A well-known Wiccan high priestess lives in County Meath now, but she used to live in Mayo.
She confirmed to me that the hungry ghosts are heard about in stories told in her present location. But it was back in Mayo, where she'd encountered them herself.
The main roads into Western Ireland all pass through seemingly endless miles of bog land. It can be stunningly beautiful, but not so much late at night, when all you want is to be home.
The priestess and her late husband were driving through it, chatting about their day to stave off boredom and to keep themselves awake. It didn't help that the weather was against them. Driving conditions were hazardous enough without that extreme concentration.
Suddenly her husband glimpsed a woman standing at the side of the road. It had been a mere flash, unseen until they were actually passing her.
This was the middle of nowhere, in the early hours of the morning, with rain lashing down.
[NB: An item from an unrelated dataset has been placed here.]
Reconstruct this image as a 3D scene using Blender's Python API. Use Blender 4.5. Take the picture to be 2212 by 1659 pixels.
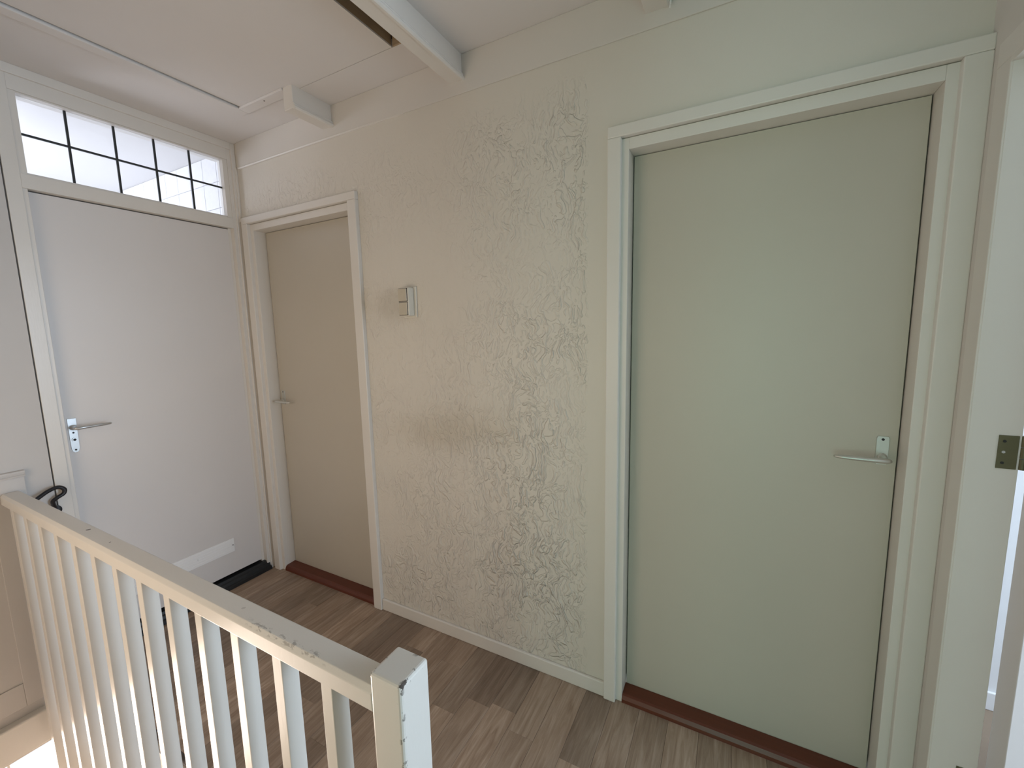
import bpy, bmesh, math, random
from mathutils import Vector, Matrix
random.seed(7)
for o in list(bpy.data.objects): bpy.data.objects.remove(o)
SC = bpy.context.scene
COL = SC.collection

# ------------------------------------------------------------------ camera
FPX, YAW, PITCH, ROLL = 905.7, math.radians(28.069), math.radians(7.305), math.radians(-1.214)
CAM = Vector((2.5436, -1.4947, 1.4578))
fwd = Vector((-math.sin(YAW)*math.cos(PITCH), math.cos(YAW)*math.cos(PITCH), -math.sin(PITCH)))
rgt = Vector((math.cos(YAW), math.sin(YAW), 0)); up = rgt.cross(fwd)
r2 = rgt*math.cos(ROLL) + up*math.sin(ROLL); u2 = up*math.cos(ROLL) - rgt*math.sin(ROLL)
cd = bpy.data.cameras.new('camera'); cam = bpy.data.objects.new('camera', cd); COL.objects.link(cam)
cd.sensor_fit = 'HORIZONTAL'; cd.sensor_width = 36; cd.lens = FPX/2212*36; cd.clip_start = 0.02
M = Matrix.Identity(4)
for i in range(3):
    M[i][0] = r2[i]; M[i][1] = u2[i]; M[i][2] = -fwd[i]; M[i][3] = CAM[i]
cam.matrix_world = M
SC.camera = cam

# ------------------------------------------------------------------ world, daylight, exposure
W = bpy.data.worlds.new('world'); SC.world = W; W.use_nodes = True
bg = W.node_tree.nodes['Background']; bg.inputs[0].default_value = (0.88, 0.94, 1.0, 1); bg.inputs[1].default_value = 1.2

def area(name, loc, direction, sx, sy, power, col):
    """area lamp standing in for daylight at a window opening"""
    d = bpy.data.lights.new(name, 'AREA'); d.shape = 'RECTANGLE'; d.size = sx; d.size_y = sy
    d.energy = power; d.color = col
    o = bpy.data.objects.new(name, d); COL.objects.link(o); o.location = loc
    o.rotation_euler = Vector(direction).to_track_quat('-Z', 'Y').to_euler()
    return o
area('daylight_east_room', (5.46, -0.04, 1.375), (-1, 0, 0), 1.14, 1.95, 86, (0.65, 0.81, 1.0))
area('warm_fill_south', (1.05, -2.07, 1.075), (0, 1, 0), 1.3, 1.45, 10.3, (1.0, 0.65, 0.31))  # added warm fill for the hall, no such source known
area('green_fill_south', (2.85, -4.66, 1.15), (0, 1, 0), 1.5, 2.1, 23, (0.33, 1.0, 0.78))  # made-up green lamp that tints the right part of the long wall
area('daylight_stair_window', (-0.16, -1.45, -0.80), (1, 0, 0), 0.8, 0.95, 32, (1.0, 0.79, 0.64))
area('daylight_bathroom_window', (-1.1, -1.46, 1.75), (0, 1, 0), 1.0, 1.0, 27, (0.86, 0.89, 1.0))

SC.view_settings.view_transform = 'Standard'; SC.view_settings.look = 'None'
SC.view_settings.gamma = 1.0; SC.view_settings.use_curve_mapping = False
SC.view_settings.exposure = 0.07

# ------------------------------------------------------------------ materials
def newmat(name):
    m = bpy.data.materials.new(name); m.use_nodes = True
    nt = m.node_tree; b = nt.nodes['Principled BSDF']
    return m, nt, b
def N(nt, t, **kw):
    n = nt.nodes.new(t)
    for k, v in kw.items(): setattr(n, k, v)
    return n
def mathn(nt, op, a, b=None, clamp=False):
    n = nt.nodes.new('ShaderNodeMath'); n.operation = op; n.use_clamp = clamp
    for i, v in enumerate((a, b)):
        if v is None: continue
        if isinstance(v, (int, float)): n.inputs[i].default_value = v
        else: nt.links.new(v, n.inputs[i])
    return n.outputs[0]
def mixc(nt, fac, a, b):
    n = nt.nodes.new('ShaderNodeMix'); n.data_type = 'RGBA'
    if isinstance(fac, (int, float)): n.inputs[0].default_value = fac
    else: nt.links.new(fac, n.inputs[0])
    for i, v in ((6, a), (7, b)):
        if isinstance(v, tuple): n.inputs[i].default_value = (*v[:3], 1)
        else: nt.links.new(v, n.inputs[i])
    return n.outputs[2]
def ramp(nt, v, stops):
    n = nt.nodes.new('ShaderNodeValToRGB'); cr = n.color_ramp
    while len(cr.elements) < len(stops): cr.elements.new(0.5)
    for e, (p, c) in zip(cr.elements, stops):
        e.position = p; e.color = (c, c, c, 1) if isinstance(c, (int, float)) else (*c, 1)
    nt.links.new(v, n.inputs[0]); return n.outputs[0]
def smooth(nt, v, a, b):
    n = nt.nodes.new('ShaderNodeMapRange'); n.interpolation_type = 'SMOOTHSTEP'
    n.inputs[1].default_value = a; n.inputs[2].default_value = b
    nt.links.new(v, n.inputs[0]); return n.outputs[0]
def pos(nt, scale=(1, 1, 1), extra=None):
    g = N(nt, 'ShaderNodeNewGeometry'); out = g.outputs['Position']
    mp = N(nt, 'ShaderNodeMapping'); mp.inputs['Scale'].default_value = scale
    nt.links.new(out, mp.inputs[0]); out = mp.outputs[0]
    if extra is not None:
        a = N(nt, 'ShaderNodeVectorMath', operation='ADD'); nt.links.new(out, a.inputs[0]); nt.links.new(extra, a.inputs[1]); out = a.outputs[0]
    return out
def noise(nt, vec, scale, detail=3, rough=0.5, dist=0.0):
    n = N(nt, 'ShaderNodeTexNoise'); n.inputs['Scale'].default_value = scale; n.inputs['Detail'].default_value = detail
    n.inputs['Roughness'].default_value = rough; n.inputs['Distortion'].default_value = dist
    if vec is not None: nt.links.new(vec, n.inputs['Vector'])
    return n.outputs['Fac']
def bump(nt, b, h, dist, strength=1.0):
    n = N(nt, 'ShaderNodeBump'); n.inputs['Distance'].default_value = dist; n.inputs['Strength'].default_value = strength
    nt.links.new(h, n.inputs['Height']); nt.links.new(n.outputs[0], b.inputs['Normal'])
def xyz(nt):
    g = N(nt, 'ShaderNodeNewGeometry'); s = N(nt, 'ShaderNodeSeparateXYZ'); nt.links.new(g.outputs['Position'], s.inputs[0])
    return s.outputs[0], s.outputs[1], s.outputs[2]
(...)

He second guessed his own sight, twisting for a double-take. There was no sign of her in the rear view mirror. Nevertheless, they had to reverse to check. She wasn't there.
By now, their sensibilities tingled with a feeling that they weren't alone. It wasn't a nice sensation. The atmosphere felt laden with desperation and despair. Debating pareidolia versus an actual ghost sighting, this feeling gave credence to the latter. What was to happen next confirmed it all.
"They were everywhere!" The priestess told me, several years later. "In families, alone, some of them not even able to hold their form. They were all around the car!"
Her husband had battled the instinct to close his eyes, as he had to keep on driving. Going around them was not an option, so they drove on through.
But this was no hit and run massacre. The people they were seeing had been dead a long time. Starved and trudging, these were the famine victims forced to leave their homes. They hadn't made it past this narrow country lane over a hundred and fifty years before.
The experience shook the couple, but somehow it seemed worse when they'd finally passed through. Now the darkness seemed watchful, menacing and with the threat that something terrible could step out at any time.
It was a very long journey back to their Mayo home.
What do you think about it all?
I've never had the pleasure of going up there, but I'd love to. Connemara and Galway are two of the areas of Ireland on my To Visit list.
Connemara is bewitching even without ghosts :)
I've been asking all of the Irish people that I know since writing this. They've all heard about the Hungry Fields, whatever name they have for it. The name changes, but the story doesn't.
Interesting stuff.
I'm not 100% sure I believe in ghosts, mainly because I'm a very "you have to see it to believe it" person usually. Ghost stories are older than pretty much every existing religion, though and they developed in places where it is impossible for there to have been co-ordinating to create a few. They were obviously made independently. Stuff like that and articles like this make me wonder...
I also love a good ghost story. Do tell the story of your aunt's ghost!
I love a good ghost story. I do believe in ghosts. My aunt had one haunting her house.
So you're not in the 'it's ghosts' camp then? :p
Sounds like you'll believe anything, Jo.